▼▼▼
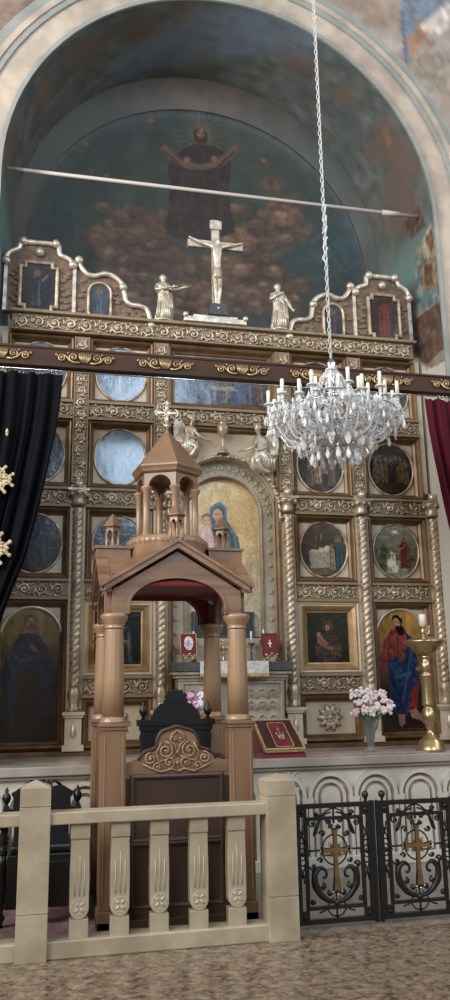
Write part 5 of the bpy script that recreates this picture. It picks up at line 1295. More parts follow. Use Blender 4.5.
for k_ in range(4):
    R_ = Matrix.Rotation(k_*PI/2, 4, 'Z')
    for s in (-1, 1):
        q = [(0, -GY-.05, zA+.02), (s*(G+.02), -GY-.05, zE), (s*(G+.02), -GY, zE), (0, 0, zA+.02)]; vs = q+[(x, y, z+.024) for x, y, z in q]
        b.add([tuple(R_@Vector(p)) for p in vs], [(0, 1, 2, 3), (7, 6, 5, 4), (0, 4, 5, 1), (1, 5, 6, 2), (2, 6, 7, 3), (3, 7, 4, 0)])
b.build('roof', 'wood', cn)
# red lining: shallow dome of cloth with scalloped hem
b = MB(); vs = []; fs = []; nr, na = 10, 48
for j in range(nr):
    r = .66*j/(nr-1)
    for i in range(na):
        a = 2*PI*i/na; rr = min(r, .52/max(abs(math.cos(a)), abs(math.sin(a)), .01)); vs.append((rr*math.cos(a), rr*math.sin(a), 2.50-.10*(j/(nr-1))**2.2))
for j in range(nr-1):
    for i in range(na): fs.append((j*na+i, j*na+(i+1) % na, (j+1)*na+(i+1) % na, (j+1)*na+i))
b.add(vs, fs, True); o = b.build('red_cloth_lining', 'maroon', cn, fixn=False); o.modifiers.new('s', 'SOLIDIFY').thickness = .01
# drum, arcade, pyramid roof
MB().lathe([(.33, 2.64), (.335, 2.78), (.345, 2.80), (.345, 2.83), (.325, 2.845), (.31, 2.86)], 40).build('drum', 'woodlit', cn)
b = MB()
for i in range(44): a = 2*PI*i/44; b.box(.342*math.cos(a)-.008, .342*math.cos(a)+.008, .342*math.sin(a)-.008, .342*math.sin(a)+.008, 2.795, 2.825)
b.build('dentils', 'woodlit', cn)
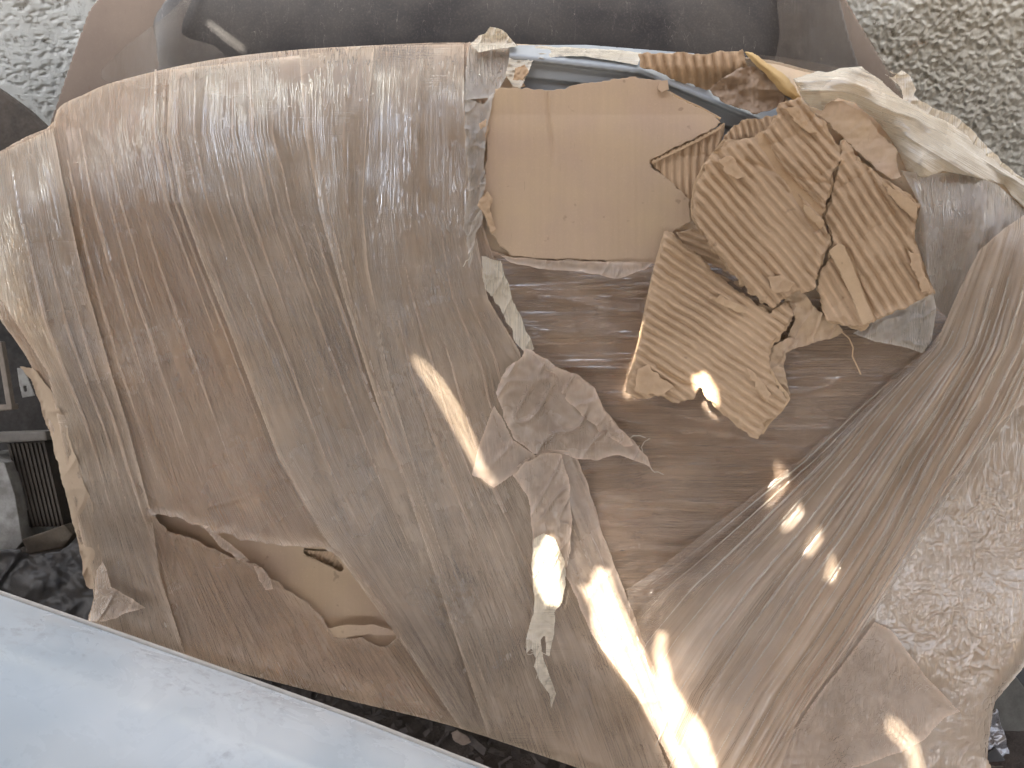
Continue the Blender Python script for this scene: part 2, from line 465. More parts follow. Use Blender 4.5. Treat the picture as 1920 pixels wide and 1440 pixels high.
▲▲▲
→ Set exercise
Please copy the lines above, starting at the one that holds "for i in range(44): a" and stopping after the last line, exactly as they appear and minus the pictures.

→ Correct result
for i in range(44): a = 2*PI*i/44; b.box(.342*math.cos(a)-.008, .342*math.cos(a)+.008, .342*math.sin(a)-.008, .342*math.sin(a)+.008, 2.795, 2.825)
b.build('dentils', 'woodlit', cn)
Continue the Blender Python script for this scene: part 2, from line 465. More parts follow. Use Blender 4.5. Treat the picture as 1920 pixels wide and 1440 pixels high.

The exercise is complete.